§ RECORDS SHOWN
■ ■ ■

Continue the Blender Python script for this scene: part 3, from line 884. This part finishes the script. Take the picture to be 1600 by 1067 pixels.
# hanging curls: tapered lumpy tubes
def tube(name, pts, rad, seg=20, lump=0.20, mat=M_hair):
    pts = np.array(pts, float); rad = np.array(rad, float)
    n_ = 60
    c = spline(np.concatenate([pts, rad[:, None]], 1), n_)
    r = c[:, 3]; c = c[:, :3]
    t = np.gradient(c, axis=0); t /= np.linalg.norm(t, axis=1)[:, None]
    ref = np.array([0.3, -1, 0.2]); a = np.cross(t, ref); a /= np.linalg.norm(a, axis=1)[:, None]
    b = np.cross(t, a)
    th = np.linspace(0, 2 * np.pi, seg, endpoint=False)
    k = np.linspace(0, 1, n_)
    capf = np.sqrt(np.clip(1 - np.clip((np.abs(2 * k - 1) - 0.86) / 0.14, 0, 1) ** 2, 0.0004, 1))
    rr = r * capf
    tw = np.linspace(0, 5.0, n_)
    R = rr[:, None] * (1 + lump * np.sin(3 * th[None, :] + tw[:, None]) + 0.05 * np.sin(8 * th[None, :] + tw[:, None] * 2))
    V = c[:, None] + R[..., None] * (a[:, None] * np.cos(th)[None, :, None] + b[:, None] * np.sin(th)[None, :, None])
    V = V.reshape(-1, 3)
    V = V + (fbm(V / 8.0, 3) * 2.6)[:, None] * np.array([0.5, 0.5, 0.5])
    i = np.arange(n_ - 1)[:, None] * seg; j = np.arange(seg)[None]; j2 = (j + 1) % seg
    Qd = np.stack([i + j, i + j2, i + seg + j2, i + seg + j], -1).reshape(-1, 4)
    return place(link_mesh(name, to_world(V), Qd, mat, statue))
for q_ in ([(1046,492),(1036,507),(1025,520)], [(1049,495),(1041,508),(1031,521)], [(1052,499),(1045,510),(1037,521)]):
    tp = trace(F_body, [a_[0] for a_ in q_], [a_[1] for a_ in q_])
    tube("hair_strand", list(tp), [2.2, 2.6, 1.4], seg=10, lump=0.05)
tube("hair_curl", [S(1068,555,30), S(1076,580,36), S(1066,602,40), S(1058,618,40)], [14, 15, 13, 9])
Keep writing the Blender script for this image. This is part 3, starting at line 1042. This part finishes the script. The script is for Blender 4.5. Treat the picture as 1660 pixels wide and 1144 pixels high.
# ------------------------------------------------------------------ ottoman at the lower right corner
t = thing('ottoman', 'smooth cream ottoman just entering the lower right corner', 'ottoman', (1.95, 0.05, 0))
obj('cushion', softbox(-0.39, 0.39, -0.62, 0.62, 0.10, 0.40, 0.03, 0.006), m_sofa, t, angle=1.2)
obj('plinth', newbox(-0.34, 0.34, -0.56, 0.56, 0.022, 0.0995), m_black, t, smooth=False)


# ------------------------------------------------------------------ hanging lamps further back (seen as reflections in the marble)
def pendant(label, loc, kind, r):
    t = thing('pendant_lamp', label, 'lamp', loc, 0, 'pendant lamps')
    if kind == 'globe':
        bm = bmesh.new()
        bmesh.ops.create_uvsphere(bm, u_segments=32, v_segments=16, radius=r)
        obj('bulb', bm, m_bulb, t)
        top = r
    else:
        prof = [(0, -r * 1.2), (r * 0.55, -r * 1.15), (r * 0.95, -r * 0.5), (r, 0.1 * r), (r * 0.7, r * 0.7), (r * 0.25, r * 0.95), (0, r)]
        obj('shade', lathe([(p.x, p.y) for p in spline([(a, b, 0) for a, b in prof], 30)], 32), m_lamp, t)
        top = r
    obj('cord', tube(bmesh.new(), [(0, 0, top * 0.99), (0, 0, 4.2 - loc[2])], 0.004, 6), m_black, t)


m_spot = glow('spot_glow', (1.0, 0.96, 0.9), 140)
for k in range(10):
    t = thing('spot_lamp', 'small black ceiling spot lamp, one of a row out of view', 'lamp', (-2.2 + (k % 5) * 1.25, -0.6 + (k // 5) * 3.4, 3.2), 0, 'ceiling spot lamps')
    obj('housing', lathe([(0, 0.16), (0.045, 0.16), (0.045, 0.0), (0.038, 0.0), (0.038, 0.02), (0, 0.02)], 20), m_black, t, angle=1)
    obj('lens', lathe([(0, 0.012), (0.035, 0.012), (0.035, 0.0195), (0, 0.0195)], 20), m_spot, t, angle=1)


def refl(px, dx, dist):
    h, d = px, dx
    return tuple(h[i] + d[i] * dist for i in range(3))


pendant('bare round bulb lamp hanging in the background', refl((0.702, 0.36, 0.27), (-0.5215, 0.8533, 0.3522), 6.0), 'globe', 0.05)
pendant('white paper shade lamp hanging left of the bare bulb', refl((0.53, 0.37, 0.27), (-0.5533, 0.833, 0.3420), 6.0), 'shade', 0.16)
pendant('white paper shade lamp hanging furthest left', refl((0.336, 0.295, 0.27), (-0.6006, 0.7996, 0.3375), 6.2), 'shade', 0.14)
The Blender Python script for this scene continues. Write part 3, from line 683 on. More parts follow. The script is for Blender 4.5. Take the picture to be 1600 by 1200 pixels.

■ ■ ■

§ DIRECTIONS
Every entry in the listing must be retyped exactly.

§ OUTPUT FOR THIS EXERCISE
Continue the Blender Python script for this scene: part 3, from line 884. This part finishes the script. Take the picture to be 1600 by 1067 pixels.
# hanging curls: tapered lumpy tubes
def tube(name, pts, rad, seg=20, lump=0.20, mat=M_hair):
    pts = np.array(pts, float); rad = np.array(rad, float)
    n_ = 60
    c = spline(np.concatenate([pts, rad[:, None]], 1), n_)
    r = c[:, 3]; c = c[:, :3]
    t = np.gradient(c, axis=0); t /= np.linalg.norm(t, axis=1)[:, None]
    ref = np.array([0.3, -1, 0.2]); a = np.cross(t, ref); a /= np.linalg.norm(a, axis=1)[:, None]
    b = np.cross(t, a)
    th = np.linspace(0, 2 * np.pi, seg, endpoint=False)
    k = np.linspace(0, 1, n_)
    capf = np.sqrt(np.clip(1 - np.clip((np.abs(2 * k - 1) - 0.86) / 0.14, 0, 1) ** 2, 0.0004, 1))
    rr = r * capf
    tw = np.linspace(0, 5.0, n_)
    R = rr[:, None] * (1 + lump * np.sin(3 * th[None, :] + tw[:, None]) + 0.05 * np.sin(8 * th[None, :] + tw[:, None] * 2))
    V = c[:, None] + R[..., None] * (a[:, None] * np.cos(th)[None, :, None] + b[:, None] * np.sin(th)[None, :, None])
    V = V.reshape(-1, 3)
    V = V + (fbm(V / 8.0, 3) * 2.6)[:, None] * np.array([0.5, 0.5, 0.5])
    i = np.arange(n_ - 1)[:, None] * seg; j = np.arange(seg)[None]; j2 = (j + 1) % seg
    Qd = np.stack([i + j, i + j2, i + seg + j2, i + seg + j], -1).reshape(-1, 4)
    return place(link_mesh(name, to_world(V), Qd, mat, statue))
for q_ in ([(1046,492),(1036,507),(1025,520)], [(1049,495),(1041,508),(1031,521)], [(1052,499),(1045,510),(1037,521)]):
    tp = trace(F_body, [a_[0] for a_ in q_], [a_[1] for a_ in q_])
    tube("hair_strand", list(tp), [2.2, 2.6, 1.4], seg=10, lump=0.05)
tube("hair_curl", [S(1068,555,30), S(1076,580,36), S(1066,602,40), S(1058,618,40)], [14, 15, 13, 9])
Keep writing the Blender script for this image. This is part 3, starting at line 1042. This part finishes the script. The script is for Blender 4.5. Treat the picture as 1660 pixels wide and 1144 pixels high.
# ------------------------------------------------------------------ ottoman at the lower right corner
t = thing('ottoman', 'smooth cream ottoman just entering the lower right corner', 'ottoman', (1.95, 0.05, 0))
obj('cushion', softbox(-0.39, 0.39, -0.62, 0.62, 0.10, 0.40, 0.03, 0.006), m_sofa, t, angle=1.2)
obj('plinth', newbox(-0.34, 0.34, -0.56, 0.56, 0.022, 0.0995), m_black, t, smooth=False)


# ------------------------------------------------------------------ hanging lamps further back (seen as reflections in the marble)
def pendant(label, loc, kind, r):
    t = thing('pendant_lamp', label, 'lamp', loc, 0, 'pendant lamps')
    if kind == 'globe':
        bm = bmesh.new()
        bmesh.ops.create_uvsphere(bm, u_segments=32, v_segments=16, radius=r)
        obj('bulb', bm, m_bulb, t)
        top = r
    else:
        prof = [(0, -r * 1.2), (r * 0.55, -r * 1.15), (r * 0.95, -r * 0.5), (r, 0.1 * r), (r * 0.7, r * 0.7), (r * 0.25, r * 0.95), (0, r)]
        obj('shade', lathe([(p.x, p.y) for p in spline([(a, b, 0) for a, b in prof], 30)], 32), m_lamp, t)
        top = r
    obj('cord', tube(bmesh.new(), [(0, 0, top * 0.99), (0, 0, 4.2 - loc[2])], 0.004, 6), m_black, t)


m_spot = glow('spot_glow', (1.0, 0.96, 0.9), 140)
for k in range(10):
    t = thing('spot_lamp', 'small black ceiling spot lamp, one of a row out of view', 'lamp', (-2.2 + (k % 5) * 1.25, -0.6 + (k // 5) * 3.4, 3.2), 0, 'ceiling spot lamps')
    obj('housing', lathe([(0, 0.16), (0.045, 0.16), (0.045, 0.0), (0.038, 0.0), (0.038, 0.02), (0, 0.02)], 20), m_black, t, angle=1)
    obj('lens', lathe([(0, 0.012), (0.035, 0.012), (0.035, 0.0195), (0, 0.0195)], 20), m_spot, t, angle=1)


def refl(px, dx, dist):
    h, d = px, dx
    return tuple(h[i] + d[i] * dist for i in range(3))


pendant('bare round bulb lamp hanging in the background', refl((0.702, 0.36, 0.27), (-0.5215, 0.8533, 0.3522), 6.0), 'globe', 0.05)
pendant('white paper shade lamp hanging left of the bare bulb', refl((0.53, 0.37, 0.27), (-0.5533, 0.833, 0.3420), 6.0), 'shade', 0.16)
pendant('white paper shade lamp hanging furthest left', refl((0.336, 0.295, 0.27), (-0.6006, 0.7996, 0.3375), 6.2), 'shade', 0.14)
The Blender Python script for this scene continues. Write part 3, from line 683 on. More parts follow. The script is for Blender 4.5. Take the picture to be 1600 by 1200 pixels.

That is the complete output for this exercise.